**WRITTEN PROBLEM**: Write out the listing in full, matching it word for word.
-- RAW DATA start --
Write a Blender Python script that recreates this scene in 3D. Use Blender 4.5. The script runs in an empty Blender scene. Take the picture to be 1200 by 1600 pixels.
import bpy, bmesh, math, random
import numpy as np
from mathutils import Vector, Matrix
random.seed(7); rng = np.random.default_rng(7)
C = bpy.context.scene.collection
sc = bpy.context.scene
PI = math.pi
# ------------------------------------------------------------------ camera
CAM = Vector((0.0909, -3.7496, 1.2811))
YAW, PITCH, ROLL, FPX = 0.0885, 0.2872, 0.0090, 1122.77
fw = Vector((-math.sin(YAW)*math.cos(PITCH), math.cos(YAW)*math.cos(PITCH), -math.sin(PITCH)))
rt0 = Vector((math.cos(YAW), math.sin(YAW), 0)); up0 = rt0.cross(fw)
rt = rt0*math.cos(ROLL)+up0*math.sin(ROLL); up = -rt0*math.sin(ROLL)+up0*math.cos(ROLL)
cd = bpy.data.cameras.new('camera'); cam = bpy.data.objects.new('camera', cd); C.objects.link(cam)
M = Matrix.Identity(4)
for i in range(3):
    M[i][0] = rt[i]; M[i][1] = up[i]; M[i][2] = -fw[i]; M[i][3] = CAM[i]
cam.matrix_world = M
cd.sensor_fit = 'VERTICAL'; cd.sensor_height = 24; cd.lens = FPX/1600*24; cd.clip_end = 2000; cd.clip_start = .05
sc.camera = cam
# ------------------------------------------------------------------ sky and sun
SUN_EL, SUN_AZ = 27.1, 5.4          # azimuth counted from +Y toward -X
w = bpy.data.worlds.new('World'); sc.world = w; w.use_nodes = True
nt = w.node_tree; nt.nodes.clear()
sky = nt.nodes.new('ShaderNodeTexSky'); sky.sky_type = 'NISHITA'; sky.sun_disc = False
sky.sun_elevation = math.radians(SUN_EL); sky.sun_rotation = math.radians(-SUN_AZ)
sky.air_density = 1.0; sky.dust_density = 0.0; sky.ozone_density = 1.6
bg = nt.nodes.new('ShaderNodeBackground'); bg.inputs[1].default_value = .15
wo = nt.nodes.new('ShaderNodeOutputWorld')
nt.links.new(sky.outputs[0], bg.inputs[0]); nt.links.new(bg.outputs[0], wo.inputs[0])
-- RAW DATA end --
**RIGHT ANSWER**:
Write a Blender Python script that recreates this scene in 3D. Use Blender 4.5. The script runs in an empty Blender scene. Take the picture to be 1200 by 1600 pixels.
import bpy, bmesh, math, random
import numpy as np
from mathutils import Vector, Matrix
random.seed(7); rng = np.random.default_rng(7)
C = bpy.context.scene.collection
sc = bpy.context.scene
PI = math.pi
# ------------------------------------------------------------------ camera
CAM = Vector((0.0909, -3.7496, 1.2811))
YAW, PITCH, ROLL, FPX = 0.0885, 0.2872, 0.0090, 1122.77
fw = Vector((-math.sin(YAW)*math.cos(PITCH), math.cos(YAW)*math.cos(PITCH), -math.sin(PITCH)))
rt0 = Vector((math.cos(YAW), math.sin(YAW), 0)); up0 = rt0.cross(fw)
rt = rt0*math.cos(ROLL)+up0*math.sin(ROLL); up = -rt0*math.sin(ROLL)+up0*math.cos(ROLL)
cd = bpy.data.cameras.new('camera'); cam = bpy.data.objects.new('camera', cd); C.objects.link(cam)
M = Matrix.Identity(4)
for i in range(3):
    M[i][0] = rt[i]; M[i][1] = up[i]; M[i][2] = -fw[i]; M[i][3] = CAM[i]
cam.matrix_world = M
cd.sensor_fit = 'VERTICAL'; cd.sensor_height = 24; cd.lens = FPX/1600*24; cd.clip_end = 2000; cd.clip_start = .05
sc.camera = cam
# ------------------------------------------------------------------ sky and sun
SUN_EL, SUN_AZ = 27.1, 5.4          # azimuth counted from +Y toward -X
w = bpy.data.worlds.new('World'); sc.world = w; w.use_nodes = True
nt = w.node_tree; nt.nodes.clear()
sky = nt.nodes.new('ShaderNodeTexSky'); sky.sky_type = 'NISHITA'; sky.sun_disc = False
sky.sun_elevation = math.radians(SUN_EL); sky.sun_rotation = math.radians(-SUN_AZ)
sky.air_density = 1.0; sky.dust_density = 0.0; sky.ozone_density = 1.6
bg = nt.nodes.new('ShaderNodeBackground'); bg.inputs[1].default_value = .15
wo = nt.nodes.new('ShaderNodeOutputWorld')
nt.links.new(sky.outputs[0], bg.inputs[0]); nt.links.new(bg.outputs[0], wo.inputs[0])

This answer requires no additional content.